在庫も売掛金も、多すぎると嫌がられる
事業を行っていく中で、在庫(棚卸資産)や売掛金がゼロということは、ほぼありません。
ある程度の在庫や売掛金が残ってしまうのは当然ですし、仕方のないこと。
しかしながら、その状況次第では、銀行融資の審査において不利に働くことがあります。
適正な水準の在庫や売掛金で、融資審査が通りにくくなることはまずないのですが、在庫や売掛金が不自然に増加している場合、又は増加してしまった場合には、注意が必要になります。
通常、売上が増えれば在庫も増えますし、また、売掛金も増加していきます。
対して、売上が増えてない、あるいは減少しているのに、在庫や売掛金だけが増えているような場合ですと、融資担当者はその数字を疑います。
「売上が不調なのに、在庫が増えているということは不良在庫を抱えているのでは?」
また、同様の状況で売掛金だけが増えているということは、
「売掛金の回収ができていない、支払サイトが長い得意先が増えてきているのでは?」
と、融資担当者は考えます(※)。
※売掛金を手形で回収している場合には、「受取手形が増えているか」もチェックされます。
売掛金を使った粉飾決算
銀行が在庫や売掛金の増加を嫌う理由は、もうひとつあります。
在庫や売掛金を使った粉飾決算を行う会社が非常に多いという点です。
架空売上を使えば、売上と利益を簡単にかさ増しすることができます。
しかし、その売上を回収することはできないため、売掛金が異常値になります。
具体的な例でみてみましょう。
売上を100かさ上げしたとします(粗利率20%)。
その結果、損益計算書上では、売上が100、営業利益が20アップします。この通り、簡単に売上と利益のかさ上げができてしまいますね。
一方で、この売上はいつまで経っても回収できない偽りの売上です。貸借対照表には売掛金が100増えた状態が、未来永劫続くことになります。

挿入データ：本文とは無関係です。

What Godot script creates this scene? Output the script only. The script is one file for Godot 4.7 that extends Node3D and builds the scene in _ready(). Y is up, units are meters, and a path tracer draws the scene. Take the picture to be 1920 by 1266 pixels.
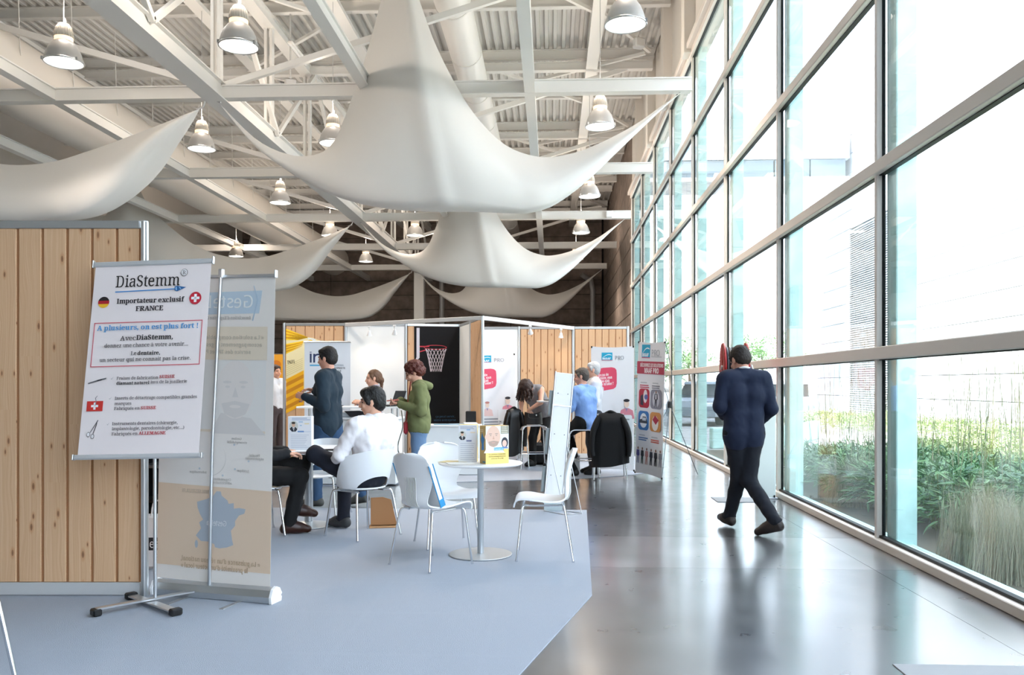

その結果、貸借対照表の売掛金が徐々に積み上がっていき、異常値を示すようになります。
他にも、関連会社への押し込み販売や下請けへの有償支給などの手口で、売上と利益のかさ上げを図ることもあります。
これらの場合は、売掛金を回収することはできますが、利益率が異常値を示すことになります。
在庫を使った粉飾決算
こちらについては、手口は単純です。
通常、決算時の売上原価は
期首棚卸資産残高+当期仕入高-期末棚卸資産残高
という式で求められます。
ということは、期末時点において在庫をかさ上げするだけで、簡単に売上原価が減り、利益が増えることになります。
具体的には、次のようになります。
期末の在庫金額を100増やしたとします。結果、売上原価が100減るります。売上原価が減るということは、利益が100増えるということですね。
ところが、このままだと貸借対照表上の棚卸資産が増えたままの異常値を示すことになります。
在庫に関しては、融資担当者が不審に思った場合は、「倉庫を見せて欲しい」などと言ってくるケースもあります。
在庫や売掛金が増えていないかをチェックできる指標とは
このような理由から、銀行は在庫や売掛金の増加を嫌います。
粉飾決算を疑わざるを得なくなってしまうからです。
ただ、売上が毎年変動する中で、在庫や売掛金が増えているかどうかは、在庫や売掛金の金額のみをもって判断することはできません。
そこで、銀行が判断材料としている指標がありますので、ご紹介しておきます。
「棚卸資産回転期間」と「売上債権回転期間」です。
棚卸資産回転期間とは
棚卸資産回転期間は、
棚卸資産回転期間=棚卸資産÷(売上原価÷365)
という計算式で求めることができます。
「在庫が何日分あるのか」を計算しているもので、この数値が大きくなると、不良在庫が増えている可能性を示唆します。
売上債権回転期間とは
また、売上債権回転期間は
売上債権回転期間=売掛金÷(売上÷365)
という計算式で求められます(※)。
こちらも、「売掛金が売上の何日分か」を求めており、数値が大きくなると、それだけ売掛金の回収に時間がかかっていることを示します。
※受取手形が多い場合には、「売掛金+受取手形」を使って計算します。
これらの数字は、在庫や売掛金が、「今の販売状況で見て何日分なのか」を見ているため、売上が変動していても過去の数値や業界標準の数値と比較することが可能になります。
在庫や売掛金が多いことで、回転期間が急上昇したり、業界標準よりも高かったりする場合は、経営状態が芳しくないということを意味します。
つまりは、銀行がいい顔をしなくなるということですね。
粉飾を疑われる等、痛くもない腹を探られないようするためにも、定期的に「棚卸資産回転期間」や「売上債権回転期間」については、チェックされておくことをお勧めします。